JCPenney's New Ad Chief, A Coke Veteran, Admitted New Coke Was Based On 'A Lie'
Wendy Hirdler / YouTube The man in charge of finding a new ad agency for JCPenney is Sergio Zyman, we noted two days ago. Zyman is a longtime marketing consultant, but he remains most famous for being the executive who helmed Coca-Cola's replacement of its top brand with New Coke in the 1980s.
New Coke didn't last long, of course. It's one of the most oft-told tales of marketing: Coca-Cola was forced into a humiliating climbdown when it emerged that the nation did not, in fact, want Coke Classic to be replaced with a new formula.
Generally, however the story goes that this was a genuine effort inside Coke to beat Pepsi, and that the company really thought it was onto a winner for several months before it reintroduced Coke Classic.
But back in 2011, Zyman gave an interview to Ad Age in which he admitted something new: that he knew New Coke was going to be a disaster almost from the day of its launch. He also said that between the April 1985 New Coke launch and the July reversal, he was secretly working on the relaunch of Coke while insisting in media interviews that New Coke was fantastic. Those interviews, he knew, were based on a lie, he tells Ad Age:
I was sitting in Atlanta. I was manning the press conference while Roberto was in New York, and a reporter said, "What if it doesn't work?" and Roberto said, "You don't understand -- it's going to work." I turned around and said, "Oh, man, the press is going to kill us." And, sure enough, by the next day we knew we were in trouble.

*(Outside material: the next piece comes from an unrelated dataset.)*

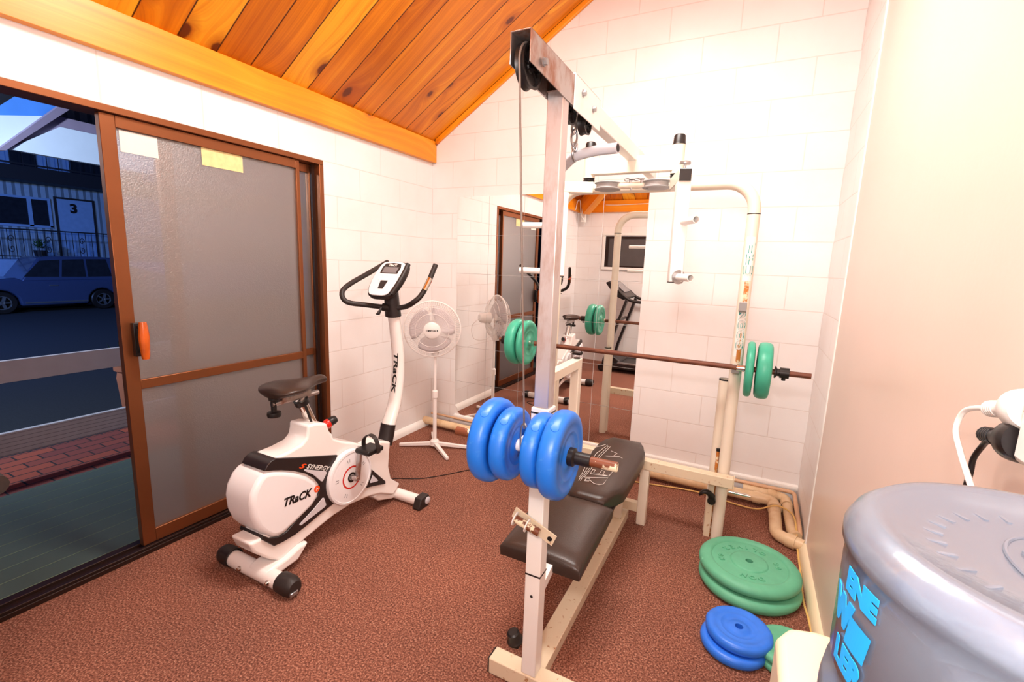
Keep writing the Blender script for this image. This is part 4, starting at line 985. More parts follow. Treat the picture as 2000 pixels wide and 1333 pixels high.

... [At one point] we were on a company plane and [President] Don Keough turned around to me and said, "Are you doing something?" and I said, "I am, sir," and I got up and went to the back of the plane. That was the only time I said anything, because I couldn't say anything. We could not say publicly to anybody that we had questions or doubts about the fact that New Coke was a great success. Every day we had a million interviews and said this is going to be fantastic. That was a lie.
Zyman and his team worked in secret on the relaunch of Coke right the way through the actual launch of New Coke. Eventually, he says, management got it into its head that Coke had to be brought back, and Zyman's reintroduction of "Coke Classic," as it came to be known, went ahead.
It's hoary old stuff, of course. We're not suggesting that Zyman tells lies for a living. But JCPenney is in a bit of a New Coke situation — it bought former CEO Ron Johnson's view that the chain had to be redesigned from top to bottom as a completely different brand, and now — after a 30 percent sales collapse — it realizes that was probably a mistake.
Let's hope Zyman has a secret plan for "JCPenney Classic" up his sleeve.